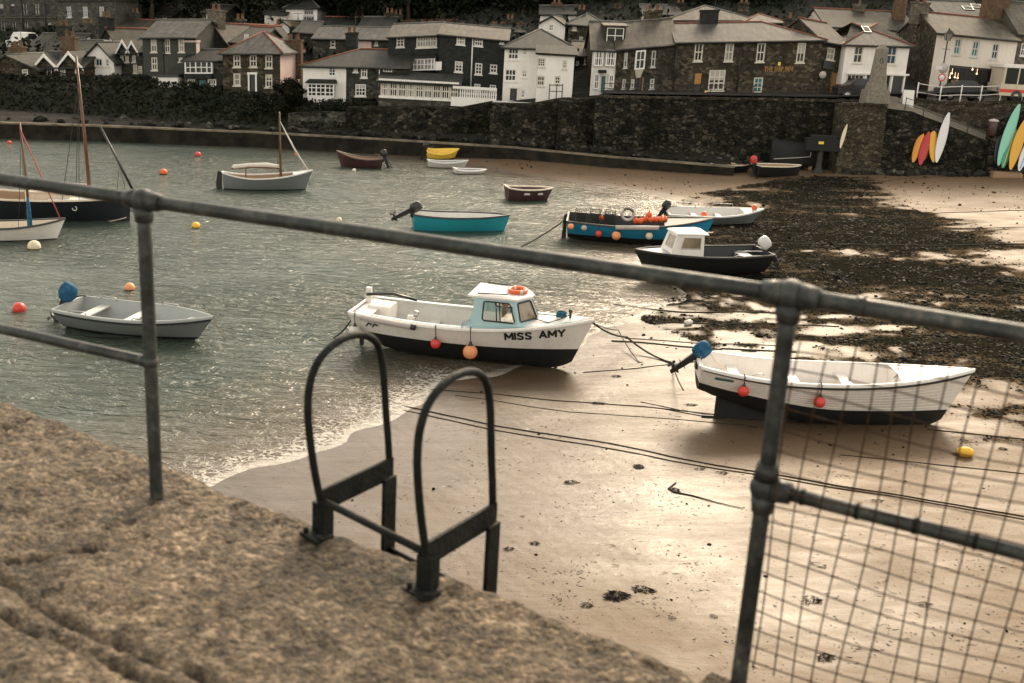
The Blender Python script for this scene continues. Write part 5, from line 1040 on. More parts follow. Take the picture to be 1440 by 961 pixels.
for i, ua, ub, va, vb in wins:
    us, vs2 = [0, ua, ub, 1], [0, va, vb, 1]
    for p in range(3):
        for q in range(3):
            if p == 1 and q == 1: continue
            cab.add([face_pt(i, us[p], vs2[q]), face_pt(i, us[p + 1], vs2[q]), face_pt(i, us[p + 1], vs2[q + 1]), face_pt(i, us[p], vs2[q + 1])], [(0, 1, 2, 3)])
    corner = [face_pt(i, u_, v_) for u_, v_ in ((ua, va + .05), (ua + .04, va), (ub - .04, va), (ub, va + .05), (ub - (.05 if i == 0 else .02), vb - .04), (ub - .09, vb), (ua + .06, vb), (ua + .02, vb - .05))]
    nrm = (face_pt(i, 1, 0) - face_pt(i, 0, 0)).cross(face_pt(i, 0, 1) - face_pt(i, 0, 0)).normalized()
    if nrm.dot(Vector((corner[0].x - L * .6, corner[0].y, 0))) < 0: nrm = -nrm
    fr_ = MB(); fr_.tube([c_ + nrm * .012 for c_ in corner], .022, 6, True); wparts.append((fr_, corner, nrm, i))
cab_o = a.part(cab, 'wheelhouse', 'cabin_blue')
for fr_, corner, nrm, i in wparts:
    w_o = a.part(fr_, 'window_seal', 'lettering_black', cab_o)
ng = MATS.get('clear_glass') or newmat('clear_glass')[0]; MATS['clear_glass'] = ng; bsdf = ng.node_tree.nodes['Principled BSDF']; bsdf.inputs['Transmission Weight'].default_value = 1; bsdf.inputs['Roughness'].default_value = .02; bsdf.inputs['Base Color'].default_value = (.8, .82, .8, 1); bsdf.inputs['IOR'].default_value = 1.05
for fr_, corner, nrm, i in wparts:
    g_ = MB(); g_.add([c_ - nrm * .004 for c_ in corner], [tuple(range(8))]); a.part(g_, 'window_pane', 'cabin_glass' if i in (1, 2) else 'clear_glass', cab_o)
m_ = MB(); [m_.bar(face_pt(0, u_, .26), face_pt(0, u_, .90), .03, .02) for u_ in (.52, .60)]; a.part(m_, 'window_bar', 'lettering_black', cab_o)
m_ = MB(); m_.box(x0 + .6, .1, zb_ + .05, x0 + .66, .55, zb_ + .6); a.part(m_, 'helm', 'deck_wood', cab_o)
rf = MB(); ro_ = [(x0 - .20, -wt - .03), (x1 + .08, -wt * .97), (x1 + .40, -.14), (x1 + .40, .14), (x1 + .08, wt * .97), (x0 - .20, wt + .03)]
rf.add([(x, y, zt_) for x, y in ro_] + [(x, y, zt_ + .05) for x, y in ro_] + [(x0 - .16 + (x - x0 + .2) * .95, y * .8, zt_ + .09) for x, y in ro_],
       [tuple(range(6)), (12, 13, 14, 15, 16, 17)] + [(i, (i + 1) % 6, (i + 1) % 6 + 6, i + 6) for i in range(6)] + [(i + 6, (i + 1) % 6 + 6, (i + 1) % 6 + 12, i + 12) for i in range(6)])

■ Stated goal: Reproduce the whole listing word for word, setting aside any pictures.

■ Answer:
The Blender Python script for this scene continues. Write part 5, from line 1040 on. More parts follow. Take the picture to be 1440 by 961 pixels.
for i, ua, ub, va, vb in wins:
    us, vs2 = [0, ua, ub, 1], [0, va, vb, 1]
    for p in range(3):
        for q in range(3):
            if p == 1 and q == 1: continue
            cab.add([face_pt(i, us[p], vs2[q]), face_pt(i, us[p + 1], vs2[q]), face_pt(i, us[p + 1], vs2[q + 1]), face_pt(i, us[p], vs2[q + 1])], [(0, 1, 2, 3)])
    corner = [face_pt(i, u_, v_) for u_, v_ in ((ua, va + .05), (ua + .04, va), (ub - .04, va), (ub, va + .05), (ub - (.05 if i == 0 else .02), vb - .04), (ub - .09, vb), (ua + .06, vb), (ua + .02, vb - .05))]
    nrm = (face_pt(i, 1, 0) - face_pt(i, 0, 0)).cross(face_pt(i, 0, 1) - face_pt(i, 0, 0)).normalized()
    if nrm.dot(Vector((corner[0].x - L * .6, corner[0].y, 0))) < 0: nrm = -nrm
    fr_ = MB(); fr_.tube([c_ + nrm * .012 for c_ in corner], .022, 6, True); wparts.append((fr_, corner, nrm, i))
cab_o = a.part(cab, 'wheelhouse', 'cabin_blue')
for fr_, corner, nrm, i in wparts:
    w_o = a.part(fr_, 'window_seal', 'lettering_black', cab_o)
ng = MATS.get('clear_glass') or newmat('clear_glass')[0]; MATS['clear_glass'] = ng; bsdf = ng.node_tree.nodes['Principled BSDF']; bsdf.inputs['Transmission Weight'].default_value = 1; bsdf.inputs['Roughness'].default_value = .02; bsdf.inputs['Base Color'].default_value = (.8, .82, .8, 1); bsdf.inputs['IOR'].default_value = 1.05
for fr_, corner, nrm, i in wparts:
    g_ = MB(); g_.add([c_ - nrm * .004 for c_ in corner], [tuple(range(8))]); a.part(g_, 'window_pane', 'cabin_glass' if i in (1, 2) else 'clear_glass', cab_o)
m_ = MB(); [m_.bar(face_pt(0, u_, .26), face_pt(0, u_, .90), .03, .02) for u_ in (.52, .60)]; a.part(m_, 'window_bar', 'lettering_black', cab_o)
m_ = MB(); m_.box(x0 + .6, .1, zb_ + .05, x0 + .66, .55, zb_ + .6); a.part(m_, 'helm', 'deck_wood', cab_o)
rf = MB(); ro_ = [(x0 - .20, -wt - .03), (x1 + .08, -wt * .97), (x1 + .40, -.14), (x1 + .40, .14), (x1 + .08, wt * .97), (x0 - .20, wt + .03)]
rf.add([(x, y, zt_) for x, y in ro_] + [(x, y, zt_ + .05) for x, y in ro_] + [(x0 - .16 + (x - x0 + .2) * .95, y * .8, zt_ + .09) for x, y in ro_],
       [tuple(range(6)), (12, 13, 14, 15, 16, 17)] + [(i, (i + 1) % 6, (i + 1) % 6 + 6, i + 6) for i in range(6)] + [(i + 6, (i + 1) % 6 + 6, (i + 1) % 6 + 12, i + 12) for i in range(6)])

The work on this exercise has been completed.